-- begin DATA SECTION --

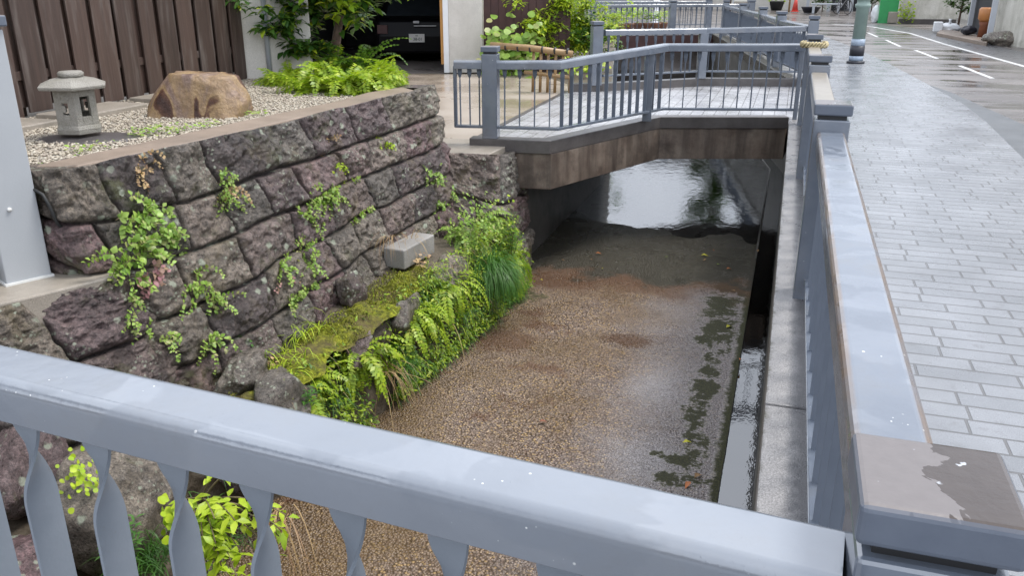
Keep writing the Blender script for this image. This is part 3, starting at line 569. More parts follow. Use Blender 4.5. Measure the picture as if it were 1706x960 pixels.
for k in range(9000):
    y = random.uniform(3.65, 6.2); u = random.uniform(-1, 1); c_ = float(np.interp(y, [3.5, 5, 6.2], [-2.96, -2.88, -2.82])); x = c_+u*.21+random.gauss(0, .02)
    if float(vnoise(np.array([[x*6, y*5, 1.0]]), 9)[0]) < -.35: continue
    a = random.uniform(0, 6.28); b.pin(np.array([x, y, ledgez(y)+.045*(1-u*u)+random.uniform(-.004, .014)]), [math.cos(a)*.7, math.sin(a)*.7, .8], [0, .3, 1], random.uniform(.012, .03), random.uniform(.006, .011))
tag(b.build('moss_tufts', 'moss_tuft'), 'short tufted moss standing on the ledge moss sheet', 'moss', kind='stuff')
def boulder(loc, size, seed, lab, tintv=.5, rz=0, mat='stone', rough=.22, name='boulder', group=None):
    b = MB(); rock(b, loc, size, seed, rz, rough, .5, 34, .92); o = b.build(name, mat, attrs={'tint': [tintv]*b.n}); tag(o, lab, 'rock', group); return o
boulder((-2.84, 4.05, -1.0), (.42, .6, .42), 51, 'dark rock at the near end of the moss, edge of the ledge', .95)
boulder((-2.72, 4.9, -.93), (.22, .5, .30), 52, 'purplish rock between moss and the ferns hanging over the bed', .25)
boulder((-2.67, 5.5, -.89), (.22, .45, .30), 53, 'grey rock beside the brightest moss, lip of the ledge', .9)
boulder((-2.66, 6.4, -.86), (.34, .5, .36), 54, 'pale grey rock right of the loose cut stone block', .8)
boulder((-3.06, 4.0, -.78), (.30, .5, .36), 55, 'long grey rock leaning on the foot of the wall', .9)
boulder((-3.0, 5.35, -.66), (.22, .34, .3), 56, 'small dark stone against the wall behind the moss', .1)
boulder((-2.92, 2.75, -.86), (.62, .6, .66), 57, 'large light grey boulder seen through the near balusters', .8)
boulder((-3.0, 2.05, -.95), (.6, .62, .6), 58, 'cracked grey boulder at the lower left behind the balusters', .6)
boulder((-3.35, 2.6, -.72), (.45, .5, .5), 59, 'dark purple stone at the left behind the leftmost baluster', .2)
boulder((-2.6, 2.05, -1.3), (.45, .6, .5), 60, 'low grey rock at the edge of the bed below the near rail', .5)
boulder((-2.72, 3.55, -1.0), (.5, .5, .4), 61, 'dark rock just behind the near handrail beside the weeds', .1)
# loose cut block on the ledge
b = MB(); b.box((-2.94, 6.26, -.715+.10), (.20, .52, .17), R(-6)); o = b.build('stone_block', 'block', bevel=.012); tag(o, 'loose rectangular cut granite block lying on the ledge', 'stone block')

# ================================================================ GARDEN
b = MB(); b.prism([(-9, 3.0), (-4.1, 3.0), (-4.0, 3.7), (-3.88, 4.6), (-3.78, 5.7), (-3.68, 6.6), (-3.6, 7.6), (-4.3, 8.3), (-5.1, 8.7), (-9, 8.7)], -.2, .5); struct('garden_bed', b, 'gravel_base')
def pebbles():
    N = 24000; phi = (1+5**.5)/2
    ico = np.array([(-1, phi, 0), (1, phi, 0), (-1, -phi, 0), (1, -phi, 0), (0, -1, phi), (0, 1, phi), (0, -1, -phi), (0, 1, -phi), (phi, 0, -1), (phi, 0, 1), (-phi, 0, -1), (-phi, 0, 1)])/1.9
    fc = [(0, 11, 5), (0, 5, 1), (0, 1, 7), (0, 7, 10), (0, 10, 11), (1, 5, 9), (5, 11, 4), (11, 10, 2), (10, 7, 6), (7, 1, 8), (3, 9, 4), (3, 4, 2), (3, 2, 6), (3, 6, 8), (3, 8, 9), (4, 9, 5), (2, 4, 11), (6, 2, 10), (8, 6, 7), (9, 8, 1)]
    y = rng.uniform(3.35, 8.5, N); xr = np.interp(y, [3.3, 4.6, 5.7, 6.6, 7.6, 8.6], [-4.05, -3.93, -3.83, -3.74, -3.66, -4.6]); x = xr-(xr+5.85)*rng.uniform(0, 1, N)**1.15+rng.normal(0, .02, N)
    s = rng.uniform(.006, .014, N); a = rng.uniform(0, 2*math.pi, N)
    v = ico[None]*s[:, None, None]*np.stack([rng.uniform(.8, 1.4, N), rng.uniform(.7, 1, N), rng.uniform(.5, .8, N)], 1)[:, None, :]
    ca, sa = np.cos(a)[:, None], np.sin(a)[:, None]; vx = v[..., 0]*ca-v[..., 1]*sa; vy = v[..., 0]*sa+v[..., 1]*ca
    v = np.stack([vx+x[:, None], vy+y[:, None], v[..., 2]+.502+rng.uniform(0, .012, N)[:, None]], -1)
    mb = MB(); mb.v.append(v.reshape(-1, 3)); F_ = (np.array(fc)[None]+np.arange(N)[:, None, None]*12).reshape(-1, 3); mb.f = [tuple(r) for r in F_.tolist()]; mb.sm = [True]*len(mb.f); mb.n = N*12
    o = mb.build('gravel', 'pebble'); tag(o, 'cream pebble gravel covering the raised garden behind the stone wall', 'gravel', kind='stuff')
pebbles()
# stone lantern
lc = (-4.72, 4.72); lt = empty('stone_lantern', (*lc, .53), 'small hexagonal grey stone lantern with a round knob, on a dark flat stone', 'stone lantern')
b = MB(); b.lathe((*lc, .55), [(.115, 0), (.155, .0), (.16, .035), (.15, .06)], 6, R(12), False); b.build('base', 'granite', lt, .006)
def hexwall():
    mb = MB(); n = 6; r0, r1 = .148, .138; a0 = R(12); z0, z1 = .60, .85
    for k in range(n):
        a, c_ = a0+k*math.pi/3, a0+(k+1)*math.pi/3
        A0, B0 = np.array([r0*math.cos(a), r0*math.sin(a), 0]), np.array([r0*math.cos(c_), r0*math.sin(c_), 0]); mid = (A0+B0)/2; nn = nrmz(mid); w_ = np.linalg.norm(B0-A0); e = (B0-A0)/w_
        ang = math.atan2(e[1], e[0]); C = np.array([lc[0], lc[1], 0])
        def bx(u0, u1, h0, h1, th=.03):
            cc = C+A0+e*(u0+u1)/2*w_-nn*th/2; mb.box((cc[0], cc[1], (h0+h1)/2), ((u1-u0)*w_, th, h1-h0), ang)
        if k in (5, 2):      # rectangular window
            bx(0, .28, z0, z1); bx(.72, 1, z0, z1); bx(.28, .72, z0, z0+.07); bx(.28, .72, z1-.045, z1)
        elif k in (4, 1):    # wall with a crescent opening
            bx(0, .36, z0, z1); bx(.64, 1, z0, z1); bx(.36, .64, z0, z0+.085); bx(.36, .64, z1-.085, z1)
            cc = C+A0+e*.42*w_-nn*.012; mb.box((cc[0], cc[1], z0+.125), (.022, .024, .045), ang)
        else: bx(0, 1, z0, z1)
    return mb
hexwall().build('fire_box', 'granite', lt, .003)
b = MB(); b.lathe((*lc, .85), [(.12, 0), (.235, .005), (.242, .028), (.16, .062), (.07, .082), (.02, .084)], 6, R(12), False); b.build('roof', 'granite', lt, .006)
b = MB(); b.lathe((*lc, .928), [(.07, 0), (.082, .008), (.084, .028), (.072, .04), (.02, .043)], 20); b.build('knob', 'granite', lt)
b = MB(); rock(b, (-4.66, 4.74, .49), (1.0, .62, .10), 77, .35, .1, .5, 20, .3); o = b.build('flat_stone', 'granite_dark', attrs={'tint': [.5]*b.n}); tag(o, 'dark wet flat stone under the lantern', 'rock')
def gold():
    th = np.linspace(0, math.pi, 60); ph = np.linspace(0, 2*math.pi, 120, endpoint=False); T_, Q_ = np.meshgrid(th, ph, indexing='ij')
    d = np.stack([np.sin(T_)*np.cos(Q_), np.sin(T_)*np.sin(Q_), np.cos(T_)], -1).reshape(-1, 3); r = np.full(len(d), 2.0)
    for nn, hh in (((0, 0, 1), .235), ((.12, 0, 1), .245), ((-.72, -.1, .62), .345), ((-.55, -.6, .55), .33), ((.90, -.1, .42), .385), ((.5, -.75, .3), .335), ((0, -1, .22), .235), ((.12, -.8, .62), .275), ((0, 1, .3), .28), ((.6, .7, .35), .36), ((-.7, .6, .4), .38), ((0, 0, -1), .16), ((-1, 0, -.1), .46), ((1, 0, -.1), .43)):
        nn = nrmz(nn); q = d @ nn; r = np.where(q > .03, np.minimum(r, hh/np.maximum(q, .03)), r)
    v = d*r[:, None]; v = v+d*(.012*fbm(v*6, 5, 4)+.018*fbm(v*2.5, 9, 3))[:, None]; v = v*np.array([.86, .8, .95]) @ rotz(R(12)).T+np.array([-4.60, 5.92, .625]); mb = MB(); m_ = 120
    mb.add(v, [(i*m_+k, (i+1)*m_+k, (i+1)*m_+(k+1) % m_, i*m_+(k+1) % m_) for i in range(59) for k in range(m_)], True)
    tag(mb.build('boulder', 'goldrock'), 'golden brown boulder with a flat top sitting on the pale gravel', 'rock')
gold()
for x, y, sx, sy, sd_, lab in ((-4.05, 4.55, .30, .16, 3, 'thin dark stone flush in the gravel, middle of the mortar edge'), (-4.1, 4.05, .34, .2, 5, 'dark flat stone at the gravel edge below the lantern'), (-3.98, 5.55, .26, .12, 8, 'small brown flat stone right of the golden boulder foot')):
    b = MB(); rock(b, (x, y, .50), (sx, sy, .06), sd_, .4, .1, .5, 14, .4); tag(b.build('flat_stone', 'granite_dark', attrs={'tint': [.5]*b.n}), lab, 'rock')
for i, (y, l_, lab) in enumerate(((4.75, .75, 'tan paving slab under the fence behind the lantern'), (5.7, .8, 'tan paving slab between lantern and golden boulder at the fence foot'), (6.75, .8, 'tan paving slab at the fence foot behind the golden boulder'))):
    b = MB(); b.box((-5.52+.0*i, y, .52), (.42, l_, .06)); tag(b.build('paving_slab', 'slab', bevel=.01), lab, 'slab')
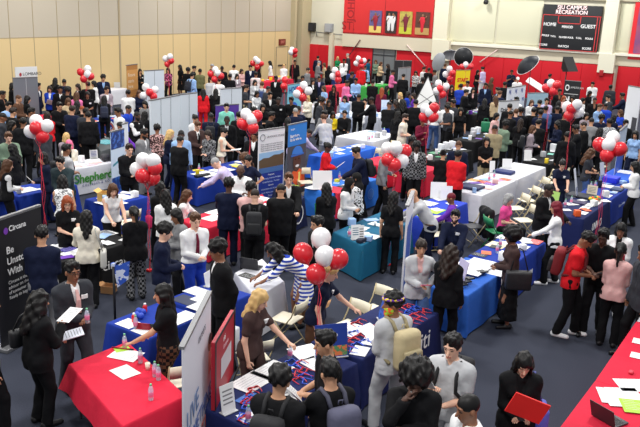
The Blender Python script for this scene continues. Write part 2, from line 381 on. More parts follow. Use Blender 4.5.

-- end DATA SECTION --

YOUR GOAL: Copy and report every line where the word "follow" is present.

WRITTEN ANSWER:
Keep writing the Blender script for this image. This is part 3, starting at line 569. More parts follow. Use Blender 4.5. Measure the picture as if it were 1706x960 pixels.
The Blender Python script for this scene continues. Write part 2, from line 381 on. More parts follow. Use Blender 4.5.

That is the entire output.